Aber bis vor Kurzem musste ich, wenn die Musik durch die Nachrichten unterbrochen wurde, immer das Radioprogramm wechseln. Seit Kurzem möchte er aber zuhören, was in der Welt so passiert. Und er will dann von mir wissen, warum Flugzeuge nicht mehr fliegen, weil Piloten mehr Geld wollen. Und ich versuche ihm dann einen Streik zu erklären, wie das mit Arbeitnehmern und Arbeitgebern und ihren unterschiedlichen Interessen so ist. Und er hört genau zu, und ihn interessieren dann natürlich eher die konkreten Probleme. „Wie kommen die Menschen auf dem Flughafen wieder nach Hause, wenn kein Flugzeug mehr fliegt?“ Ich sage dann etwas von wegen, die nimmt dann ein anderes Flugzeug mit, aber natürlich geht es darum. Und Kinder spüren noch ganz genau, worum es eigentlich geht. „Du, Papa, wie ist es, wenn man in der Nacht draußen schlafen muss?“, will er ein anderes Mal wissen.

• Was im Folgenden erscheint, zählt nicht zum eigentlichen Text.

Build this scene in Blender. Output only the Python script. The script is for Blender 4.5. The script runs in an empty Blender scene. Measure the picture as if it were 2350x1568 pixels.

Weil in den Nachrichten derzeit fast immer auch Dinge erzählt werden, die er sich überhaupt nicht vorstellen will. „Wenn es kalt ist, ist das ziemlich ungemütlich“, sage ich möglichst unbestimmt. „Werden deshalb die Zelte jetzt beheizt?“, fragt er. Und ich bin froh, dass er, wie so oft, gleich zur Frage die Antwort mitliefert. Und dann fragt er mich, ob eigentlich in Syrien immer noch Krieg ist. Und wie lange denn noch? „Denn wenn dort wieder alles gut ist, möchte ich nach Syrien auf Urlaub fahren.“ Noch öfter liefert er mit der Antwort übrigens auch noch einen Wunsch mit. Gut, sage ich, das machen wir. Bestimmt. Bis dahin fliegen hoffentlich auch die Flugzeuge wieder. Die Nachrichten sind inzwischen aus. Wir schauen aus dem Fenster und hören Musik.